La diferencia del estatuto del actor de teatro y del actor de cine ayudará a descubrir gradaciones en la independencia del ejecutante, al menos en lo que se refiere a la docilidad que se le exige. Digámoslo de una vez: sería necesario distinguir entre el ejecutante que, propiamente, ejecuta, y aquellos que se asocian a la ejecución produciendo una obra que debe integrarse en la obra total y subordinarse al conjunto, pero que por sí misma no es una obra de arte susceptible de ser exhibida en cuanto tal; reservaremos este problema de la colaboración entre las artes para un tratamiento posterior. Además, entre los ejecutantes propiamente dichos, cuyo arte, por mucho respeto que se le deba, no es más que una técnica, convendría distinguir según estén más o menos estrechamente asociados a la obra y a su prestigio: en un lado se hallarían el contratista o promotor, los operarios que ejecutan los proyectos arquitectónicos, en el otro, un poco más allá del actor de cine, estaría el bailarín, que con frecuencia es el mismo coreógrafo, y que, en cualquier caso, es tanto más indispensable para la obra cuanto que no existen elementos sígnicos que lo conserven, solo existe en estado de proyecto o de tradición hasta que el bailarín le da la plenitud sin igual: su cuerpo triunfante es la materia más perfecta de lo sensible. Pero ¿qué decir de las artes en las que lo sensible no parece requerir en absoluto una ejecución?

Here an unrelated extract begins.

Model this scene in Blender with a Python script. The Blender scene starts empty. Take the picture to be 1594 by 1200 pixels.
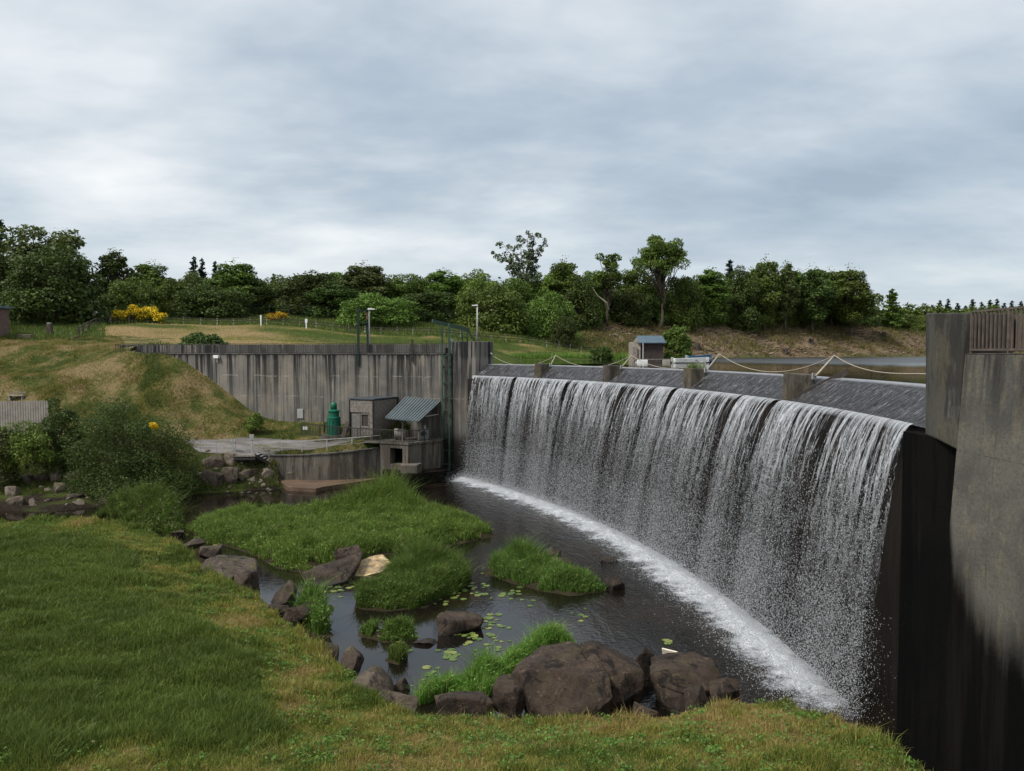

II. LAS ARTES DONDE EL EJECUTANTE ES EL AUTOR

De hecho, todas las artes requieren una ejecución; el pintor realiza o ejecuta el retrato, el escultor el busto. La creación es aquí la ejecución, mientras que en las artes en las que la ejecución es distinta, no se emplea tal término para designar el acto creador: no decimos que el dramaturgo ejecuta su obra o el compositor una sonata. Sin embargo, en las artes donde la ejecución se confía a especialistas, acontece con frecuencia que el autor, para crear o controlar su creación, asume incluso el cuidado de la ejecución: Esquilo, Molière, Shakespeare suben ellos mismos a escena, Racine compone Mithridate recitando con un tal entusiasmo que los asistentes se inquietan; el músico compone al piano o dirige la orquesta que interpreta su obra, y el arquitecto se convierte, más de una vez, en promotor de la obra. Realmente nada reemplaza la enseñanza de la práctica, y la ejecución es para el creador a la vez la mejor fuente de inspiración y el mejor medio de control. Mas ¿puede seguir hablándose de ejecución, cuando esta coincide con la creación?